Bezos factored in the team’s request for additional speech scientists and calculated how long the revised team would need to get the requisite data. He asked, “Let me get this straight. You are telling me that for your big request to make this product successful, instead of it taking forty years, it will only take us twenty years?” His math was correct and the team didn’t have a plan. Bezos ended the meeting abruptly say, “You guys aren’t serious about making this product.”

This review resulted in a serious introspect in the team and they came up with a plan of outsourcing the data collection. The new program called AMPED ended up renting neighborhoods first in Boston and later expanding it to 10 cities and recruiting contract workers. The rented homes and apartments were sprinkled with Alexa devices disguised as pedestal microphones, Xbox gaming consoles, TVs, and tablets. The contract workers worked eight hours a day, six days a week, reading scripts from iPad with canned lines and open-ended requests.

By 2014, the Alexa team had increased its store of speech data by a factor of ten thousand. When all this was presented to Bezos in the review, he said, “Now I know you are serious about it! What are we going to do next?”

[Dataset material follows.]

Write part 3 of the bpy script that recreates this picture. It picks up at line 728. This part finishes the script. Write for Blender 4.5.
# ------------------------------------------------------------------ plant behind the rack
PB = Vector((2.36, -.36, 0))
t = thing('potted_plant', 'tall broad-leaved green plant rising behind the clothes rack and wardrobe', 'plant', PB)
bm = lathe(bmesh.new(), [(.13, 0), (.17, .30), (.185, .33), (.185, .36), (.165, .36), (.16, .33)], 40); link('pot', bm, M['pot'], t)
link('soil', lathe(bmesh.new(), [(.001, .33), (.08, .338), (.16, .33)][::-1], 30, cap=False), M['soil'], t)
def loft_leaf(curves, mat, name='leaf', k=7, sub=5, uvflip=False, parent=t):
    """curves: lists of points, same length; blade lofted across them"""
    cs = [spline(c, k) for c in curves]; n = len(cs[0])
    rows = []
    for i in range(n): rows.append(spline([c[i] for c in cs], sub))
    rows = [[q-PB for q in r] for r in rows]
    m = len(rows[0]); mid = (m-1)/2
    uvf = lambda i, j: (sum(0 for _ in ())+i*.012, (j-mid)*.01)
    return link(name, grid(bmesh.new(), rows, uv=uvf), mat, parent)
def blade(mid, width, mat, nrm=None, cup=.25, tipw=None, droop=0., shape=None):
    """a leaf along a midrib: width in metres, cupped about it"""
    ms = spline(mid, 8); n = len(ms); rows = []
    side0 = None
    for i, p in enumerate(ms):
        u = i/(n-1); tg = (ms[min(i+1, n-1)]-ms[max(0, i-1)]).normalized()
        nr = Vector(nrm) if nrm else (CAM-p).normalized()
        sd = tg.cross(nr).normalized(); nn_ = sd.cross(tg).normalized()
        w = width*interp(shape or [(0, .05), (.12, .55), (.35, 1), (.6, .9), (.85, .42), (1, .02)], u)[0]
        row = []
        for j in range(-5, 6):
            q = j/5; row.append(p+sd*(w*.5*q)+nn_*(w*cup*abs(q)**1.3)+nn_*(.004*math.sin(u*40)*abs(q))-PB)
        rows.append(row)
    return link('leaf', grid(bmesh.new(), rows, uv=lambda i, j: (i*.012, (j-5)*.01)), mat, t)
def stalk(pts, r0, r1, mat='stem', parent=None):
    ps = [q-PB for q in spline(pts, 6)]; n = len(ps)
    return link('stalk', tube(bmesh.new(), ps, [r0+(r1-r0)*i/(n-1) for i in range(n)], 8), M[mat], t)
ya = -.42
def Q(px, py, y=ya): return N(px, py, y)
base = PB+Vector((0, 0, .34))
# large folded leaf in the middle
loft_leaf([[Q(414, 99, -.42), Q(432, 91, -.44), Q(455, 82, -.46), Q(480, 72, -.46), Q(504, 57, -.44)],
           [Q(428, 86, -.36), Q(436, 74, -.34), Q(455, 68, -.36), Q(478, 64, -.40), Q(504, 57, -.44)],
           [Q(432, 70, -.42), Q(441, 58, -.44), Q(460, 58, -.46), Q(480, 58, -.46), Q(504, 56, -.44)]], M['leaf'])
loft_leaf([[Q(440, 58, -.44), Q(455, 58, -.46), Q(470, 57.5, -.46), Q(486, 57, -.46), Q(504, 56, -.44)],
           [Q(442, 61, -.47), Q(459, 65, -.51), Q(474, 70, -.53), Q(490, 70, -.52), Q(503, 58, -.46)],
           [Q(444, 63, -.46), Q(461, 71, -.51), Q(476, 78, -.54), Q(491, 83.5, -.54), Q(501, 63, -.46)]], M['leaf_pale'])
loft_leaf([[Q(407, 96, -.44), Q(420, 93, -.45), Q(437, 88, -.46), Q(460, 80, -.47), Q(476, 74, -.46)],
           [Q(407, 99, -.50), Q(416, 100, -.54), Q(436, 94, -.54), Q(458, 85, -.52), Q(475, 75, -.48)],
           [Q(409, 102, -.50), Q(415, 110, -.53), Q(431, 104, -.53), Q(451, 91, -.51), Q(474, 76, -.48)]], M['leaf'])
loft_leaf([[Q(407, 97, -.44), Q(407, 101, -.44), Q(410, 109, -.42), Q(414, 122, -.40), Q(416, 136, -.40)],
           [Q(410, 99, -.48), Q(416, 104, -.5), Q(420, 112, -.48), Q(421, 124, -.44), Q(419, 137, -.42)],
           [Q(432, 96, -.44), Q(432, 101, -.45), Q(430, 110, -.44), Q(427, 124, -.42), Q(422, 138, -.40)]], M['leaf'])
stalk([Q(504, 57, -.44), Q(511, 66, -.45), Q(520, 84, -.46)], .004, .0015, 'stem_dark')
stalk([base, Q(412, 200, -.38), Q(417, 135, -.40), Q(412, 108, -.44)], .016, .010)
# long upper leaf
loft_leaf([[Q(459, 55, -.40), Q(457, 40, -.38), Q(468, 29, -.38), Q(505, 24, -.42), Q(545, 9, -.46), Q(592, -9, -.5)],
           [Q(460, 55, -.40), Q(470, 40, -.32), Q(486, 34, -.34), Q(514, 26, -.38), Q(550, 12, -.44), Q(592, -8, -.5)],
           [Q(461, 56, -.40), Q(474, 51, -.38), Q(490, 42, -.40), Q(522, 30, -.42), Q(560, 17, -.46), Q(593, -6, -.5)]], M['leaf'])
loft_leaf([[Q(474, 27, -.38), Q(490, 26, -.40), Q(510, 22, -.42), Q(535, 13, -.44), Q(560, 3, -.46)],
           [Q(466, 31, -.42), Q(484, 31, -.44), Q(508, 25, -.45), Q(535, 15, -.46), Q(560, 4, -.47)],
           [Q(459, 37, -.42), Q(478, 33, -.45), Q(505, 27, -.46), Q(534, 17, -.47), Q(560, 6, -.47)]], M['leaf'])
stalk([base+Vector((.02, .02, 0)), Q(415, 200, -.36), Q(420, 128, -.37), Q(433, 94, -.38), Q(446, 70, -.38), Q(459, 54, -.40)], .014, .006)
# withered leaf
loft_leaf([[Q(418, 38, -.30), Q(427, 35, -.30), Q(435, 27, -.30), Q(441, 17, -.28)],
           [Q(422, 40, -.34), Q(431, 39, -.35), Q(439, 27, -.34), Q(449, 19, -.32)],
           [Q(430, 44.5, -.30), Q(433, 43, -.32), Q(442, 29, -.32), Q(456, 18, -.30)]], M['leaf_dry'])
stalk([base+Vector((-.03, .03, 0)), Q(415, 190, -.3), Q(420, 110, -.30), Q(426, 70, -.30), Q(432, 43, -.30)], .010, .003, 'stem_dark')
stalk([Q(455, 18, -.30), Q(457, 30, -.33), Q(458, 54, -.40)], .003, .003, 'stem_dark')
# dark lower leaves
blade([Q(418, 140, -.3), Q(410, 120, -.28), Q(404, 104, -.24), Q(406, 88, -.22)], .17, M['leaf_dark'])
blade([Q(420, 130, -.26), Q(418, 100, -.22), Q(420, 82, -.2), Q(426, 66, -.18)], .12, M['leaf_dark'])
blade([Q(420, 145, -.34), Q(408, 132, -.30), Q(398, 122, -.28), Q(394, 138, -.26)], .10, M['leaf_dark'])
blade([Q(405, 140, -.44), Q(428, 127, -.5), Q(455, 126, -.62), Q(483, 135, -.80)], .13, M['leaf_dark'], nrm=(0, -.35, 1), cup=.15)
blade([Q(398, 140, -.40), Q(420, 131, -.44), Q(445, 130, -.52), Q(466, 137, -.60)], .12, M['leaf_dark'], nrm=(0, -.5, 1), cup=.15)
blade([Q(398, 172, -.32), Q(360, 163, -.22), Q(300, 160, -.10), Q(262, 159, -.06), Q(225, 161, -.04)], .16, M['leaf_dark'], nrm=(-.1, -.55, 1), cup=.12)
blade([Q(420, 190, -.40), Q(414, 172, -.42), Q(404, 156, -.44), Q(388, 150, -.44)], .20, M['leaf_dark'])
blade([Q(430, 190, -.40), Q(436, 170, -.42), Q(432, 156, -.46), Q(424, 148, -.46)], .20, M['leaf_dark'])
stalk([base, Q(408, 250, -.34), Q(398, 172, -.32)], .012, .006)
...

Bezos’ comment, “First tell me what would be a magical product, then tell me how to get there” would get repeated in different forms. For example, in the review of another of his big bet, India business, Bezos would ask Amit Agarwal, Head of Amazon India, “Tell me how to win. Then tell me how much it costs.” It reminded me of George Day’s innovation portfolio management framework, “Real-win-worth it” (HBR Dec 2007).